Jon Stewart had a fabulous bit on McCain spokeswoman Nancy Pfotenhauer's hunt for Real America, and Sarah Palin's framing of pro-America parts of this country, of Michele Bachmann's call to find out who's pro-America. Jon has a helpful formula: "Right now you may be asking yourself, 'Am I one of these un-Americans I've been hearing so much about?'"

Daily Show also had a hilarious segment on what it's like to be the Mayor of Wasilla.

Oh and Resident Congressional Nutjob Michele Bachmann said today on Politico that she never called all liberals anti-American, and that she often "reaches across the aisle"... to brand some with a Scarlet "A-A" for Anti-American no doubt.

Once again, I have to marvel -- what did we ever do before YouTube? I feel like there's twice as much energy around this election as any other I've seen in my life, and I believe it's due in great part, to the advances in Net technology.

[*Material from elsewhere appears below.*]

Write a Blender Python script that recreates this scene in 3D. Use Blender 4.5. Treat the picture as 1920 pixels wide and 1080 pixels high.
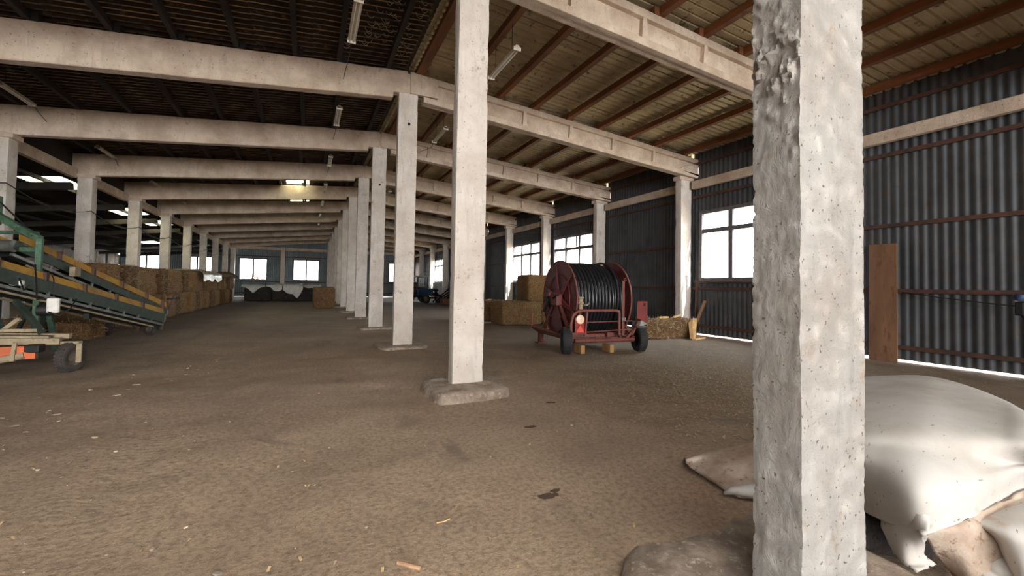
import bpy, bmesh, math, random
from mathutils import Vector, Matrix, noise
R = random.Random(7)
SC = bpy.context.scene
COL = SC.collection
for o in list(bpy.data.objects): bpy.data.objects.remove(o)

# ------------------------------------------------------------------ camera
CAM = Vector((-2.107, 0.0, 1.5))
def cam_axes(yaw, pitch, roll):
    a, b, c = math.radians(yaw), math.radians(pitch), math.radians(roll)
    F = Vector((math.sin(a)*math.cos(b), math.cos(a)*math.cos(b), math.sin(b)))
    Rt = Vector((math.cos(a), -math.sin(a), 0)); U = Rt.cross(F)
    return Rt*math.cos(c)+U*math.sin(c), -Rt*math.sin(c)+U*math.cos(c), F
cr, cu, cf = cam_axes(24.905, 1.676, .948)
cd = bpy.data.cameras.new('camera'); cam = bpy.data.objects.new('camera', cd); COL.objects.link(cam)
cd.sensor_width = 36; cd.lens = 822.33/1920*36; cd.shift_y = -26.768/1920; cd.clip_end = 400; cd.clip_start = .05
M = Matrix((cr, cu, -cf)).transposed().to_4x4(); M.translation = CAM; cam.matrix_world = M
SC.camera = cam
# ------------------------------------------------------------------ light
W = bpy.data.worlds.new('world'); SC.world = W; W.use_nodes = True
nt = W.node_tree; bg = nt.nodes['Background']
tc = nt.nodes.new('ShaderNodeTexCoord'); sx = nt.nodes.new('ShaderNodeSeparateXYZ'); rp = nt.nodes.new('ShaderNodeValToRGB')
nt.links.new(tc.outputs['Generated'], sx.inputs[0]); nt.links.new(sx.outputs['Z'], rp.inputs[0])
rp.color_ramp.elements[0].position = 0.0; rp.color_ramp.elements[0].color = (1, .98, .95, 1)
rp.color_ramp.elements[1].position = .6; rp.color_ramp.elements[1].color = (.80, .90, 1, 1)
nt.links.new(rp.outputs[0], bg.inputs[0]); bg.inputs[1].default_value = 11
sun = bpy.data.lights.new('sun', 'SUN'); sun.energy = 18; sun.angle = .009; sun.color = (1, .93, .80)
so = bpy.data.objects.new('sun', sun); COL.objects.link(so)
so.rotation_euler = Vector((-.2, 1, -.8)).to_track_quat('-Z', 'Y').to_euler(); so.location = (14, -20, 16)
# added light behind the camera to brighten the hall; no gate is modelled
def area(name, loc, d, sx_, sy_, e, color):
    l = bpy.data.lights.new(name, 'AREA'); l.shape = 'RECTANGLE'; l.size = sx_; l.size_y = sy_; l.energy = e; l.color = color
    o = bpy.data.objects.new(name, l); COL.objects.link(o); o.location = loc
    o.rotation_euler = Vector(d).to_track_quat('-Z', 'Y').to_euler(); return o
area('added_back_light', (-1.0, -21.6, 2.6), (0, 1, -.06), 17, 4.6, 5000, (1, .985, .97))
# added overhead light to brighten the near floor; no rooflight is modelled
area('added_overhead_light', (-5.5, -4.2, 6.05), (.0, .35, -1), 11, 3.5, 900, (1, .96, .9))
SC.view_settings.view_transform = 'Standard'; SC.view_settings.look = 'None'
SC.view_settings.gamma = 1; SC.view_settings.use_curve_mapping = False; SC.view_settings.exposure = 0.72
SC.cycles.use_denoising = True; SC.cycles.max_bounces = 10; SC.cycles.diffuse_bounces = 8
SC.cycles.transparent_max_bounces = 12; SC.cycles.sample_clamp_indirect = 8; SC.cycles.caustics_reflective = False; SC.cycles.caustics_refractive = False

# ------------------------------------------------------------------ materials
def srgb(h):
    def f(c): c /= 255; return c/12.92 if c <= .04045 else ((c+.055)/1.055)**2.4
    return (f(h[0]), f(h[1]), f(h[2]), 1)
class NT:
    def __init__(s, name):
        s.m = bpy.data.materials.new(name); s.m.use_nodes = True; s.t = s.m.node_tree
        s.b = s.t.nodes['Principled BSDF']; s.n = s.t.nodes; s._c = None
    def node(s, ty, **k):
        n = s.n.new(ty)
        for a, v in k.items(): setattr(n, a, v)
        return n
    def link(s, a, b): s.t.links.new(a, b)
    def coord(s, scale=(1, 1, 1), rnd=True, kind='Object'):
        t = s.node('ShaderNodeTexCoord'); mp = s.node('ShaderNodeMapping'); mp.inputs['Scale'].default_value = scale
        if rnd:
            oi = s.node('ShaderNodeObjectInfo'); mu = s.node('ShaderNodeVectorMath', operation='SCALE')
            cx = s.node('ShaderNodeCombineXYZ'); s.link(oi.outputs['Random'], cx.inputs[0]); s.link(oi.outputs['Random'], cx.inputs[1]); s.link(oi.outputs['Random'], cx.inputs[2])
            s.link(cx.outputs[0], mu.inputs[0]); mu.inputs[3].default_value = 37
            ad = s.node('ShaderNodeVectorMath', operation='ADD'); s.link(t.outputs[kind], ad.inputs[0]); s.link(mu.outputs[0], ad.inputs[1]); s.link(ad.outputs[0], mp.inputs[0])
        else: s.link(t.outputs[kind], mp.inputs[0])
        return mp.outputs[0]
    def noise(s, v, scale, detail=4, rough=.6, dist=0):
        n = s.node('ShaderNodeTexNoise'); n.inputs['Scale'].default_value = scale; n.inputs['Detail'].default_value = detail
        n.inputs['Roughness'].default_value = rough; n.inputs['Distortion'].default_value = dist; s.link(v, n.inputs['Vector']); return n.outputs[0]
    def ramp(s, f, a, b, ca=(0, 0, 0, 1), cb=(1, 1, 1, 1)):
        r = s.node('ShaderNodeValToRGB'); e = r.color_ramp.elements; e[0].position = a; e[1].position = b; e[0].color = ca; e[1].color = cb; s.link(f, r.inputs[0]); return r.outputs[0]
    def mix(s, f, a, b, mode='MIX'):
        n = s.node('ShaderNodeMix', data_type='RGBA', blend_type=mode)
        if isinstance(f, (int, float)): n.inputs[0].default_value = f
        else: s.link(f, n.inputs[0])
        for i, c in ((6, a), (7, b)):
            if isinstance(c, tuple): n.inputs[i].default_value = c
            else: s.link(c, n.inputs[i])
        return n.outputs[2]
    def math(s, op, a, b):
        n = s.node('ShaderNodeMath', operation=op)
        for i, c in ((0, a), (1, b)):
            if isinstance(c, (int, float)): n.inputs[i].default_value = c
            else: s.link(c, n.inputs[i])
        return n.outputs[0]
    def bump(s, h, strength=.5, dist=.01, prev=None):
        n = s.node('ShaderNodeBump'); n.inputs['Strength'].default_value = strength; n.inputs['Distance'].default_value = dist
        s.link(h, n.inputs['Height'])
        if prev: s.link(prev, n.inputs['Normal'])
        return n.outputs[0]
    def done(s, color, rough=.8, metal=0, normal=None):
        if isinstance(color, tuple): s.b.inputs['Base Color'].default_value = color
        else: s.link(color, s.b.inputs['Base Color'])
        if isinstance(rough, (int, float)): s.b.inputs['Roughness'].default_value = rough
        else: s.link(rough, s.b.inputs['Roughness'])
        s.b.inputs['Metallic'].default_value = metal
        if normal: s.link(normal, s.b.inputs['Normal'])
        return s.m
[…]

Now you can watch speeches, gaffes, examine photos in ways we never could before, and more people are participating because of it.
Arianna Huffington points out the enormous role that the new media has played in this election. "The Internet has enabled the public to get to know candidates in a much fuller and more intimate way than in the old days (i.e. four years ago), when voters got to know them largely through 30-second campaign ads and quick sound bites chosen by TV news producers. Compare that to the way over 6 million viewers (on YouTube alone) were able to watch the entirety of Obama's 37-minute speech on race -- or the thousands of other videos posted by the campaign and its supporters. Back in the Dark Ages of 2004, when YouTube (and HuffPost, for that matter) didn't exist, a campaign could tell a brazen lie, and the media might call them on it. But if they kept repeating the lie again and again and again, the media would eventually let it go (see the Swiftboating of John Kerry). Traditional media like moving on to the next shiny thing. But bloggers love revisiting a story. So when Palin kept repeating her bridge to nowhere lie, bloggers kept calling her on it. Andrew Sullivan, for one, has made a cottage industry of calling Palin on her lies. And eventually, the truth filtered up and cost McCain credibility with his true base: journalists.